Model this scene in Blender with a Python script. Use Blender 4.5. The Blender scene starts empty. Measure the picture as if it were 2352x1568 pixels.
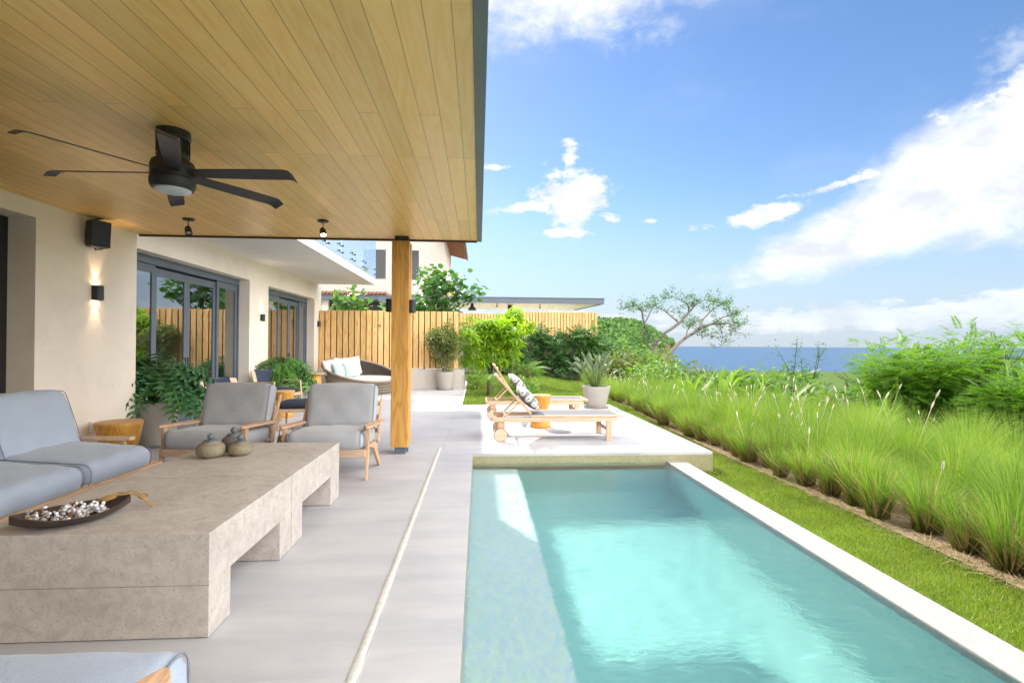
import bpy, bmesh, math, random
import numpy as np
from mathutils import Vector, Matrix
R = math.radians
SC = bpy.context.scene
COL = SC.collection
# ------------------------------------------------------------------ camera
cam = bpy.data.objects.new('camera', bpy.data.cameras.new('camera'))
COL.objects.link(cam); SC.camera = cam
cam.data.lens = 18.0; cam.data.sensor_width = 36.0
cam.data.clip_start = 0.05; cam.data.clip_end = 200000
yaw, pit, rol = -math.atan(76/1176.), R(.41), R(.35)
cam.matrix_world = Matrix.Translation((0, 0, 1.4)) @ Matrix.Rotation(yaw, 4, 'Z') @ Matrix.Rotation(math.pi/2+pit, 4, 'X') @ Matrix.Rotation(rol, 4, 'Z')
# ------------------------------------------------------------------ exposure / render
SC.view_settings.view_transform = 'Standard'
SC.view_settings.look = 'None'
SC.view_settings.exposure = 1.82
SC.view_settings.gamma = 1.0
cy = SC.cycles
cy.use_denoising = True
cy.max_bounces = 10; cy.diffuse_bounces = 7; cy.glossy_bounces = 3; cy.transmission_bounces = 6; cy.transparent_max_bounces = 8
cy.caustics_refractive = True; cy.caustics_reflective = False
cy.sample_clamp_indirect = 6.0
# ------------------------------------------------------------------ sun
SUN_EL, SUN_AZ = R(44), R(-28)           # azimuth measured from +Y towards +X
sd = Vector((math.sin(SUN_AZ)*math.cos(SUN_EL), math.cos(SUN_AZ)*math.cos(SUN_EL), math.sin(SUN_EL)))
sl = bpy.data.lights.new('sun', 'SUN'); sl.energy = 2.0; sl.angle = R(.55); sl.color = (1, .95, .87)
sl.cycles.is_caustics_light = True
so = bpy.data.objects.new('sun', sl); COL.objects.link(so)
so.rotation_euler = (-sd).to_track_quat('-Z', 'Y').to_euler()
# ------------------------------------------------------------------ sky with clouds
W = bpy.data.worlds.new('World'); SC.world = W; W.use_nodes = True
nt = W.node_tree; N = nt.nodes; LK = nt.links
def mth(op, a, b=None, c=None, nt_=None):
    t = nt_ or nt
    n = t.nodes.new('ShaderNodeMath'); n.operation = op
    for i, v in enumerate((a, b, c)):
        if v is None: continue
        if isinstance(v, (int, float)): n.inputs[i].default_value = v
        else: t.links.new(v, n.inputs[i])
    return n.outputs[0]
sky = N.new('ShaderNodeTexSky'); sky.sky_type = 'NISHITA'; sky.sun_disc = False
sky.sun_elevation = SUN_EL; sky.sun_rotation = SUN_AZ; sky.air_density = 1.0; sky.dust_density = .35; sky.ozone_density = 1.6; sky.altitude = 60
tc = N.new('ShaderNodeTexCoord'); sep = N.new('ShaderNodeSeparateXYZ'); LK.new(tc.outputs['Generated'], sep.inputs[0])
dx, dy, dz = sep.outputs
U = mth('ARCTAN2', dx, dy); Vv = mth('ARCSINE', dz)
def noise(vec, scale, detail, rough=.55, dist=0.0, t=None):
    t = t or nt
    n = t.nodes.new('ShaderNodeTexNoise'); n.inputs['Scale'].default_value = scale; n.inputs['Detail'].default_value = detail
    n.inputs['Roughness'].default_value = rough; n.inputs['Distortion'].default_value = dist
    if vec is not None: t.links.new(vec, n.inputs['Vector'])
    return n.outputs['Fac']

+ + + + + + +

*DIRECTIVE*:
Identify every line above that includes the word "scene", and show those lines.

*COMPLETE RESPONSE*:
Model this scene in Blender with a Python script. Use Blender 4.5. The Blender scene starts empty. Measure the picture as if it were 2352x1568 pixels.
SC = bpy.context.scene